Dining with the Dead: New Light on Early Byzantine Sicily at Punta Secca, lecture by Roger Wilson (University of British Columbia), Harvard University, March 7, 2016, 6:00–7:30 pm
Punta Secca (in Ragusa province) on the south coast of Sicily is a late Roman and early Byzantine village, partly excavated in the 1960s and 1970s and identified as the Kaukana of the ancient sources, where Belisarius set sail for the conquest of Africa in AD 533. This talk will describe a more recent excavation, focused on one building (a house), which examined in detail its building phases and the commercial contacts that its inhabitants enjoyed with other parts of Sicily—and indeed the wider Mediterranean world. Finds include the earliest securely dated example in Europe of a thimble, and what may arguably be the earliest depiction of a backgammon board. The biggest surprise was the discovery of a substantial tomb placed in what was probably the yard of the house in the second quarter of the seventh century AD, and of evidence for associated feasting in honor of the deceased. Who was inside the tomb, and why did that person deserve this level of respect?

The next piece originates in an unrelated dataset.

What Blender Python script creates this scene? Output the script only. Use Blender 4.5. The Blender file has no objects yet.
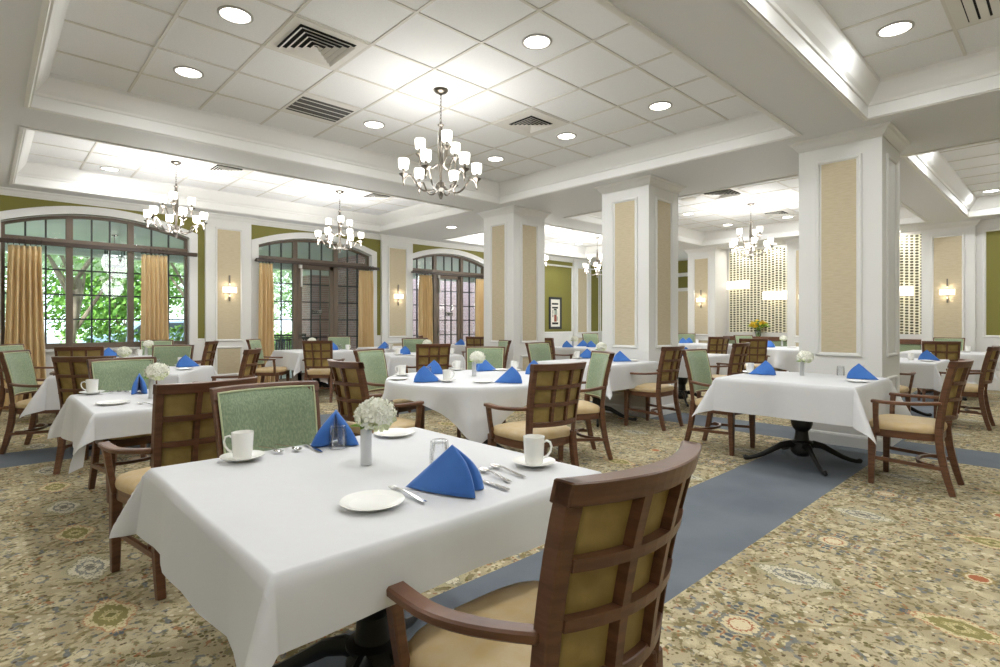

What evidence was there for feasts, and what was eaten? Was it a pagan or a Christian burial? And what was the tomb doing here, in a domestic setting, rather than in the village cemetery, or indeed, if the deceased was Christian, in or near the church? These and other intriguing questions will be addressed in this talk, and the discovery set in the context of what else is known about such practices in late Roman and early Byzantine funerary culture.
Roger Wilson is the Director of the Centre for the Study of Ancient Sicily at the University of British Columbia.